ABC 09/02/16
DAVID GISTAU
· Los militantes del «radicalchic» están acostumbrados hace tiempo a comer por más de ocho euros
ME pareció meritorio el papel que el ministro Méndez de Vigo hizo en la gala de los Goya. En plena dispersión pepera, convertido Rajoy en un ectoplasma que vaga por los corredores de su pasado, no todos los miembros del gabinete ni los riveritas de las jóvenes portavocías se habrían presentado voluntarios para encarnar su papel en la velada. El de hombre que se quedó sin sitio en el último helicóptero del tejado de la embajada norteamericana en Saigón y permanece en la ciudad mientras ésta cae en manos del Vietcong entre exaltaciones y disparos esporádicos. Me habría gustado usar la imagen de los viejos patricios que se quedaron, dignos dentro de las togas que iban a perforar los puñales, en los porches de sus casas mientras entraban en Roma los galos de Breno, pero tampoco hay que exagerar. Roma siempre son palabras mayores. Yo aún no he superado su caída, y Europa tampoco.

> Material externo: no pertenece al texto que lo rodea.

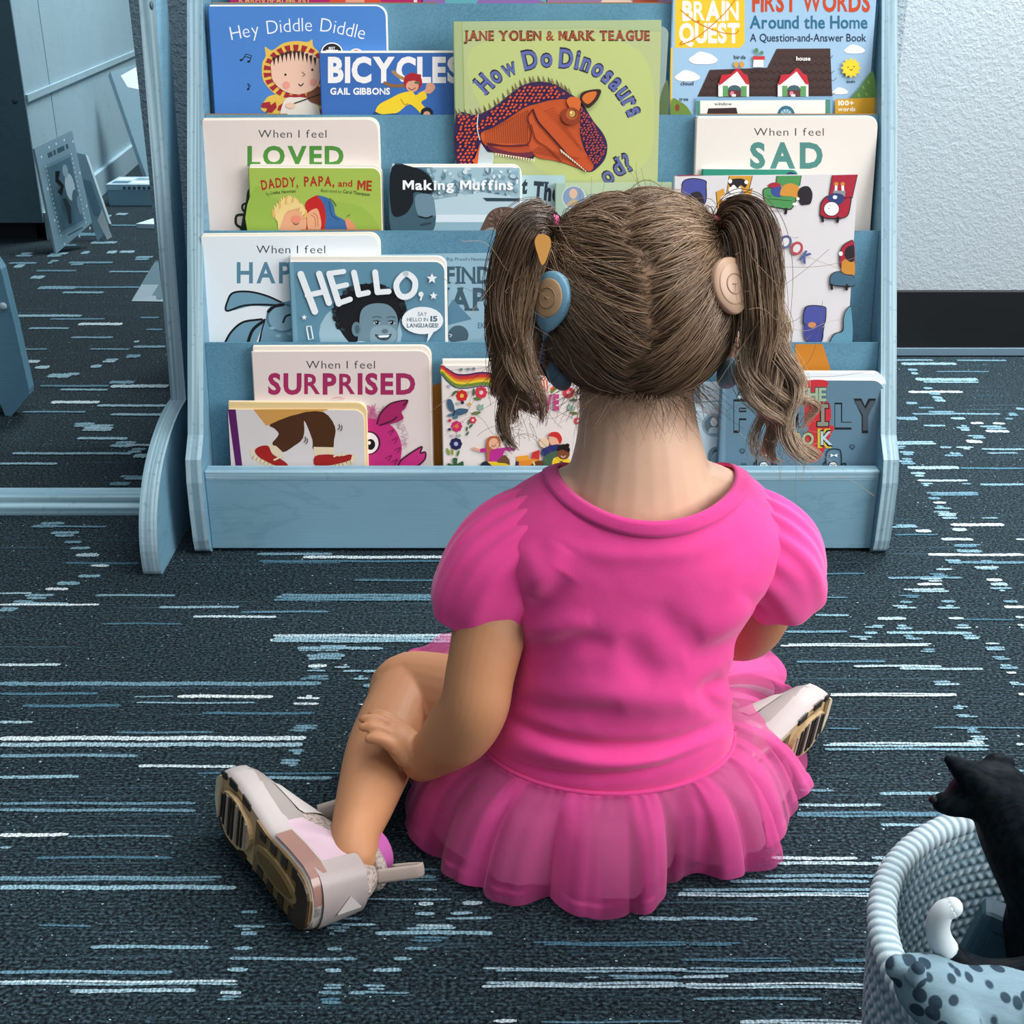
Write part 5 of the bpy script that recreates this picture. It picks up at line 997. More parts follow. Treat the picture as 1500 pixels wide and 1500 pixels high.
# --- gathered tulle skirt: sheer outer layer over an opaque lining
def tulle(name, sheer, col, col2):
    t = NT(name); v = t.coord((1, 1, 1)); n = t.noise(v, 1400, 1, 0.5); n2 = t.noise(v, 25, 2)
    c = t.mix(t.ramp(n2, [(0.35, 0.0), (0.7, 0.6)]), col, col2); t.set('Base Color', c); t.set('Roughness', 0.7); t.set('Specular IOR Level', 0.2); t.b.inputs['Sheen Weight'].default_value = 0.3
    tl = t.n('ShaderNodeBsdfTranslucent'); t.link(c, tl.inputs[0]); m1 = t.n('ShaderNodeMixShader'); m1.inputs[0].default_value = 0.35; t.link(t.b.outputs[0], m1.inputs[1]); t.link(tl.outputs[0], m1.inputs[2])
    tr = t.n('ShaderNodeBsdfTransparent'); m2 = t.n('ShaderNodeMixShader'); m2.inputs[0].default_value = sheer
    if sheer > 0:
        at = t.n('ShaderNodeAttribute', attribute_name='fold'); t.link(t.ramp(at.outputs['Fac'], [(0.0, sheer), (1.0, 0.04)]), m2.inputs[0])
    t.link(m1.outputs[0], m2.inputs[1]); t.link(tr.outputs[0], m2.inputs[2]); t.link(m2.outputs[0], t.out.inputs[0]); return t.m
TUL = tulle('pink_tulle', 0.52, '#f05aa9', '#e84a9f'); LIN = tulle('pink_lining', 0.0, '#c98cad', '#bf7fa2')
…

El ministro cumplió por tanto con su papel suicida de quédese y apague la luz. Lo hizo, además, sin que se le borrara la sonrisa. Ni siquiera cuando el más reciente prototipo de la inagotable fábrica de andaluces profesionales –abierta por Borges en referencia a Lorca–, que han ido del verso al chiste, utilizó sus méritos e incluso su origen para azuzar contra él la inversión de valores del rencor social. Cuando el andaluz profesional le preguntó si alguna vez había comido de menú de ocho euros –y el ministro cabeceó diciendo sí como si de ello dependiera salir vivo de allí como de una checa: de haber podido, el hombre habría cometido hasta faltas de ortografía–, lo que en realidad decía es que el futuro y la decencia pertenecen únicamente a quienes jamás comieron por más de ocho euros: la Gente, la Bendita Gente y su postre a elegir, café o natillas, vino incluido.
No querría someter al andaluz profesional a la revelación, sin duda traumática, de que los allí presentes, militantes del «radical-chic», están acostumbrados hace tiempo a comer por más de ocho euros. Como el propio Pablo Iglesias, de quien resulta inolvidable aquella declaración suya de que le gusta el whisky Macallan porque una cosa es ser de izquierdas y otra es ser lumpen y gilipollas. Después de verlo con ese esmoquin de «crooner» guajiro, ya sólo puedo imaginarlo anunciando Macallan como Bill Murray en «Lost In Translation», convertido todo él en una imagen de marca.
Pero el chiste contra el ministro del andaluz profesional sirvió al menos para revelar cuánto tiene de impostura esta falsa revolución que seduce a los guapos de alfombra roja de la «intelligentsia». Antes, había sucedido otra cosa igual de reveladora. El andaluz profesional invitó a entrar en una habitación en la que refundar España a todos los políticos salvo los que representan a los entre diez y siete de millones votantes habituales del centro-derecha. Material sobrante. Rivera sonreía aliviado, como diciendo: «Ha colado. Estoy dentro».